How to 'retire' carbon credits
Once a carbon credit has been used up, i.e., it has produced its offsetting effect, it must be withdrawn. This involves freezing the credit in the registry, where it is then marked as ‘retired’ or 'consumed'. At this stage, the carbon credit becomes non-transferable and non-tradable, preventing any form of double counting.
The carbon credit owner must notify the registrar, usually a third-party certifier or project developer, of the credit's use and request its withdrawal.
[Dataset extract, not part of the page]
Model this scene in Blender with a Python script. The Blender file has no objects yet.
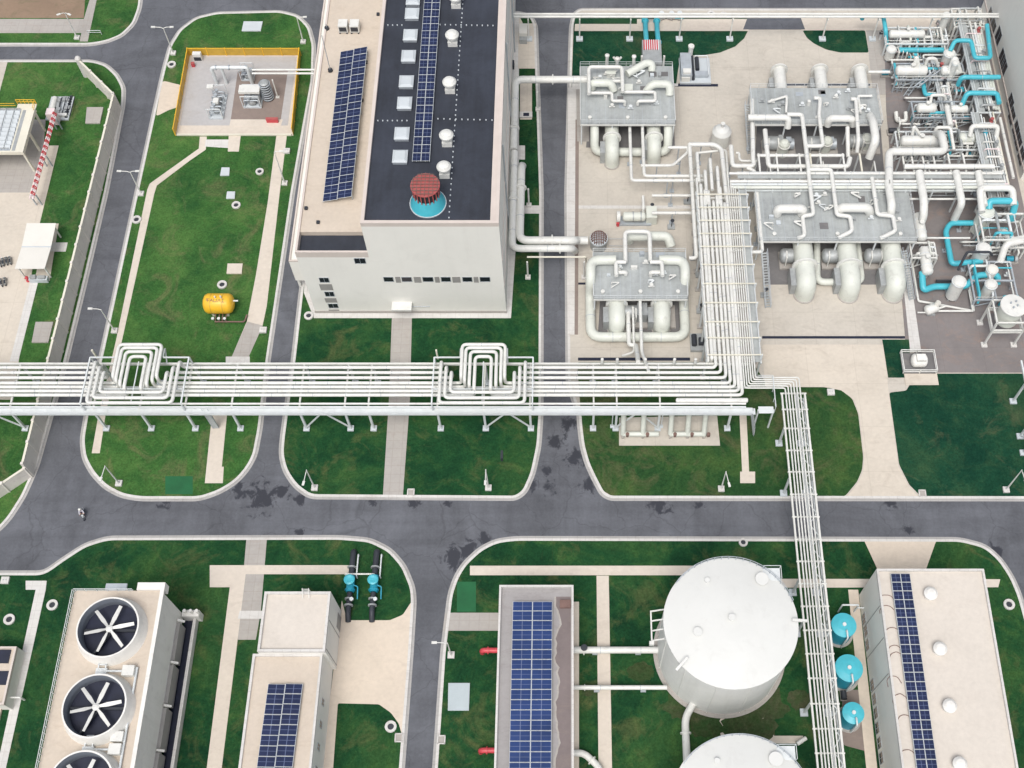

This procedure guarantees the traceability of credits and prevents any attempt at resale or fraudulent re-use.
3-step-guide to 'retire' carbon credits with EcoTree:
- The owner of the credit informs EcoTree of their intention to 'retire' or use the credit.
- EcoTree officially withdraws the credit from the register, marking it as 'retired' or 'used'.
- The credit then becomes non-transferable and non-tradable.
This process is governed by strict standards and relies on the transparency and good faith of the owner.
Be aware! Any public communication on using your carbon credits to mitigate emissions, including their inclusion in a non-financial report, is considered consumption of these credits. Once your credits have been used up, they must be officially withdrawn from the register to guarantee their uniqueness and avoid any double counting. It is, therefore, essential that you inform us of any use so that we can update the register accordingly.
Carbon Glossary
The carbon credit market can be complex, with technical terms that may not be familiar to all readers. Here is a quick overview of key terms:
- Additionality: This ensures that the emissions reduction or removal would not have happened without the carbon credit project. In other words, the project must create a new, measurable environmental benefit.
- Permanence: To be valid, a carbon credit must be associated with a «permanent» and theoretically irreversible reduction in emissions.
- Measurability/Verifiability: It must be possible to measure and verify emissions reductions to ensure that each credit corresponds to 1 tCO2 eq. avoided or captured.
- Double Counting: This term describes a risk where a single carbon credit is counted more than once, misleadingly inflating the amount of emissions offset. Retiring credits in a public registry prevents double counting.